Doug recalls that everything in the blitz happened in the dark.
“We had to cover all of the windows and no car headlights were allowed,” he said.
“When I was evacuated my parents couldn’t come to see me because they couldn’t drive out after work.”
For many years Doug sublimated these memories, until a brother, who still lives in England, wrote and asked if he could remember standing and watching the planes attacking each other overhead.
The question brought the memories flooding back, and led some years ago to an art exhibition.
Doug’s fascination with art began at a school in England that did not teach art at all.
“I used to make clay models of animals, outside of school,” Doug said.
“I decided to do the art exam and passed with flying colours; then my father decided to take me to the local art school.”
Doug went on to attend the Royal College of Art in London, and then went and taught in Kingston, Jamaica, at the Jamaican School of Art.

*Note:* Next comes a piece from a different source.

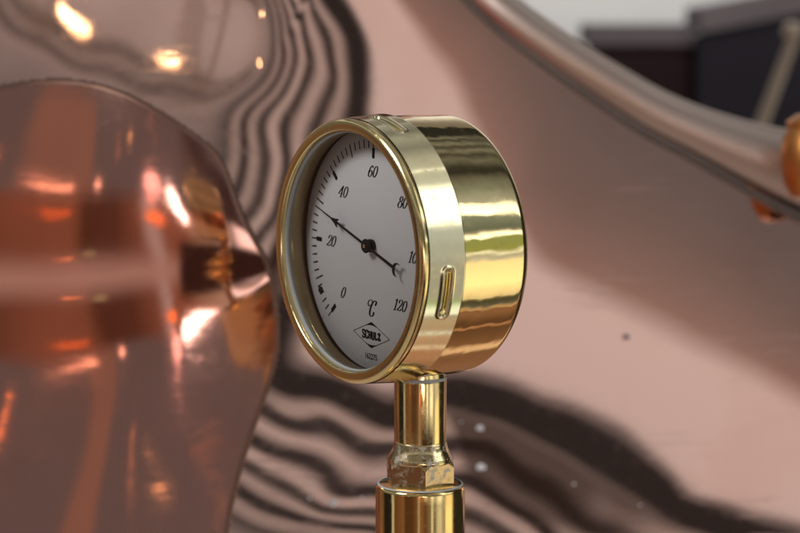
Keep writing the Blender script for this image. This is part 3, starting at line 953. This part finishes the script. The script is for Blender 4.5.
# window side, seen along the case: bands parallel to the window wall
def yB(y): s = max(-1, min(1, (250 - y) / 134)); return 2 * math.degrees(math.asin(s))
f_B = nt.m('DIVIDE', nt.m('ADD', Bang, 180), 360)
Fb = lambda y: (yB(y) + 180) / 360
bodyr = [(Fb(117), g(.20, (1, .8, .75))), (Fb(118.5), g(.85)), (Fb(126), g(.75)), (Fb(127.5), g(.025)), (Fb(136), g(.03)), (Fb(138), g(.24)), (Fb(140.5), g(.04)), (Fb(144), g(.25)), (Fb(147), g(.05)), (Fb(151), g(.24)), (Fb(155), g(.06)), (Fb(160), g(.18)), (Fb(167), g(.05)), (Fb(172), g(.035)), (Fb(178), g(.15)), (Fb(190), g(.30, (.9, 1, 1))), (Fb(202), g(.55, (.95, 1, 1.1))), (Fb(204), g(2.6)), (Fb(213), g(2.9)), (Fb(216), g(.33, (.85, 1, 1.05))), (Fb(230), g(.20, (.85, 1, 1.0))), (Fb(233), g(.5)), (Fb(234.5), g(2.4)), (Fb(237), g(2.2)), (Fb(238.5), g(.40, (.85, 1, .45))), (Fb(250), g(.42, (.9, 1, .35))), (Fb(253), g(1.3)), (Fb(256), g(.55)), (Fb(260), g(.75)), (Fb(263), g(1.4, (1, .84, .58))), (Fb(285), g(1.7, (1, .83, .55))), (Fb(298), g(.95, (1, .85, .6)))]
R_body1 = nt.ramp(f_B, bodyr)
lowB = [(Fb(384), g(.12, cop)), (Fb(372), g(.22, cop)), (Fb(357), g(.20, cop)), (Fb(354), g(.75, (1.2, .8, .6))), (Fb(351), g(.75, (1.2, .8, .6))), (Fb(347), g(.2, cop)), (Fb(331), g(.12, cop)), (Fb(329), g(.55, cop)), (Fb(327), g(.10, cop)), (Fb(322), g(.13, cop)), (Fb(314), g(.26, cop)), (Fb(311), g(.22, cop)), (Fb(309.6), g(.85, (1.2, .8, .5))), (Fb(308.3), g(.14)), (Fb(303), g(.09, (1, .9, .6))), (Fb(300), g(.14, (1, .9, .6))), (Fb(298), g(.95, (1, .85, .6)))]
R_body2 = nt.ramp(f_B, lowB)
# tree line wobble on the band edge
wob = nt.m('MULTIPLY', nt.m('SUBTRACT', nt.noise(D, 26, 3), .5), 5.0)
R_body = nt.mix(nt.smooth(nt.m('ADD', Bang, wob), yB(298) - .6, yB(298) + .6), R_body2, R_body1)
bez = [(Fb(384), g(.12, cop)), (Fb(360), g(.3, cop)), (Fb(345), g(.38, cop)), (Fb(341), g(.8, (1.1, .85, .7))), (Fb(338), g(.42, (1.2, .75, .55))), (Fb(330), g(.5, (1.2, .75, .55))), (Fb(327), g(.9)), (Fb(324), g(.45, (1.15, .8, .6))), (Fb(314), g(.5, (1.1, .85, .65))), (Fb(310), g(.36)), (Fb(309), g(1.3)), (Fb(302), g(1.2, (.9, 1, .9))), (Fb(297), g(.5, (.8, 1, .6))), (Fb(290), g(.42)), (Fb(262), g(.42)), (Fb(250), g(.5, (.95, 1, 1.1))), (Fb(226), g(.62, (.9, 1, 1.15))), (Fb(221), g(2.2)), (Fb(190), g(2.3)), (Fb(184), g(.7, (.95, 1, 1.05))), (Fb(173), g(.62)), (Fb(171.5), g(1.5)), (Fb(169.5), g(.6)), (Fb(160), g(.5)), (Fb(150), g(.25)), (Fb(140), g(.42)), (Fb(134), g(.2)), (Fb(126), g(.5)), (Fb(118), g(.25, cop))]
R_bez = nt.ramp(f_B, bez)
side = nt.mix(nt.smooth(Ac, .505, .555), R_bez, R_body)
side = nt.mix(nt.smooth(Ac, .74, .86), side, (.03 / K, .026 / K, .022 / K))
col = nt.mix(nt.smooth(Ac, .30, .42), hall, side)
LAMPS = [(0, 0, 0)]
vm = nt.n('ShaderNodeVectorMath', operation='SCALE'); nt.l(col, vm.inputs[0]); vm.inputs['Scale'].default_value = K
WCOL = vm.outputs[0]


def refl_dir(qx, qy):
    c = on_surf(qx, qy); e = 1.2
    gx = (surf_y(c[0] + e, c[2]) - surf_y(c[0] - e, c[2])) / (2 * e); gz = (surf_y(c[0], c[2] + e) - surf_y(c[0], c[2] - e)) / (2 * e)
    N = np.array([gx, -1, gz]); N /= np.linalg.norm(N)
    v = c - CAM; v /= np.linalg.norm(v)
    r = v - 2 * (v @ N) * N
    return r


def spot(qx, qy, deg, colr, amp, soft=.25):
    global WCOL
    r = refl_dir(qx, qy)
    m_ = nt.smooth(nt.dot(D, tuple(r)), math.cos(math.radians(deg * (1 + soft))), math.cos(math.radians(deg * (1 - soft))))
    WCOL = nt.mix(m_, WCOL, tuple(c * amp for c in colr))
def vspot(a, b, deg, colr, amp, soft=.25):
    global WCOL
    r = vessel_dir(a, b)
    m_ = nt.smooth(nt.dot(D, tuple(r)), math.cos(math.radians(deg * (1 + soft))), math.cos(math.radians(deg * (1 - soft))))
    WCOL = nt.mix(m_, WCOL, tuple(c * amp for c in colr))
# light spots added to the world so the vessel mirrors lamps and highlights
vspot(130, 137, .5, (1, .62, .28), 5)
vspot(208, 190, .45, (1, .70, .35), 9)
for k in range(4): vspot(131, 464 + 13 * k, .2, (1, .45, .16), 5.0 - .8 * k)
for k in range(3): vspot(201, 430 + 13 * k, .18, (1, .42, .15), 3.5)
vspot(66, 189, 1.5, (1, .55, .38), 2.2); vspot(98, 186, 1.7, (1, .60, .45), 2.6); vspot(70, 298, .6, (1, .35, .12), 4.5)
vspot(172, 199, 3.0, (1, .90, .86), 5); vspot(178, 207, 3.6, (1, .93, .90), 7); vspot(183, 216, 3.0, (1, .90, .86), 6); vspot(152, 187, 3.2, (1, .62, .58), 2.2); vspot(150, 199, 1.5, (1, .55, .48), 1.4)
vspot(156, 217, 3.0, (1, .30, .10), 1.5); vspot(58, 212, 1.4, (1, .25, .08), 1.0)
vspot(90, 254, 2.6, (.62, .60, .36), .55, .5); vspot(5, 415, .7, (1, .35, .12), 3.0)
for qx, qy in ((170, 60), (262, 14)): spot(qx, qy, .30, (1, .72, .38), 22)
# a ring-shaped ceiling rose
rr = refl_dir(210, 40); da = nt.m('ARCCOSINE', nt.dot(D, tuple(rr)))
ring = nt.m('SUBTRACT', 1.0, nt.smooth(nt.m('ABSOLUTE', nt.m('SUBTRACT', da, math.radians(2.6))), math.radians(.5), math.radians(1.6)))
WCOL = nt.mix(nt.m('MULTIPLY', ring, .42), WCOL, (.16, .13, .10))
nt.l(WCOL, bg.inputs['Color']); bg.inputs['Strength'].default_value = 1.0

def area(name, loc, target, size, power, colr=(1, 1, 1)):
    L = bpy.data.lights.new(name, 'AREA'); L.shape = 'RECTANGLE'; L.size, L.size_y = size; L.energy = power; L.color = colr
    o = bpy.data.objects.new(name, L); COL.objects.link(o)
    o.location = Vector(W(loc)); d_ = Vector(W(target)) - o.location
    o.rotation_euler = d_.to_track_quat('-Z', 'Y').to_euler()
    return o
area('dial_fill', (-250, -110, 265), (0, 0, 0), (.13, .12), 1.0, (1, .97, .98))  # added fill lamp outside the frame, brightens the dial
area('wall_fill', (350, 1050, 480), (560, 1500, 150), (.9, .5), 4.2, (1, .98, .95))  # added unseen lamp that brightens the plaster wall

# ------------------------------------------------------------------ camera and render
cd = bpy.data.cameras.new('camera'); cam = bpy.data.objects.new('camera', cd); COL.objects.link(cam)
cam.location = Vector(W(CAM)); cam.rotation_euler = (PI / 2 - PHI, 0, 0)
cd.sensor_width = 36; cd.lens = 36 * DIST / (800 / SCL); cd.clip_start = .01; cd.clip_end = 50
cd.dof.use_dof = True; cd.dof.focus_distance = .822; cd.dof.aperture_fstop = 9.5
SC.camera = cam
SC.render.engine = 'CYCLES'
SC.cycles.max_bounces = 8; SC.cycles.glossy_bounces = 6; SC.cycles.transparent_max_bounces = 12
SC.cycles.caustics_reflective = False; SC.cycles.caustics_refractive = False
SC.view_settings.view_transform = 'Standard'; SC.view_settings.look = 'None'
SC.view_settings.exposure = 0; SC.view_settings.gamma = 1
SC.render.resolution_x = 1024; SC.render.resolution_y = 682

“I had two small children so I decided to go back to England, but it was too cold,” he said.
“I applied for jobs abroad and the day my daughter was born, two letters came – one from Canada and one from Australia.”
Doug flipped a coin to decide and ended up in Australia teaching at the WA Institute of Technology, now Curtin University.
He has since taught at universities in the Northern Territory and Tasmania, as well as holding a series of exhibitions in Perth.
He has artwork in most major collections, including the National Gallery in Canberra.
More recently he ran an art school in Albany for some time, and then came to Balingup purely by chance.
When a friend told him 10 years ago there was a house for sale in Balingup he went to see it, and said that he wouldn’t mind buying it.
“Before I could say Jack Robinson somebody else bought it,” he said.
Soon after a friend left a neighbouring house, which Doug bought. He has been living in Balingup since.
Doug most recently exhibited work in the South West Survey in Bunbury, where he met with some success as one of three artists to have their work bought by a major building firm for a total sum of $25,000.
Doug’s winning piece was titled “The Four Seasons,” and showed figures of women portrayed in different historical periods representing the four seasons.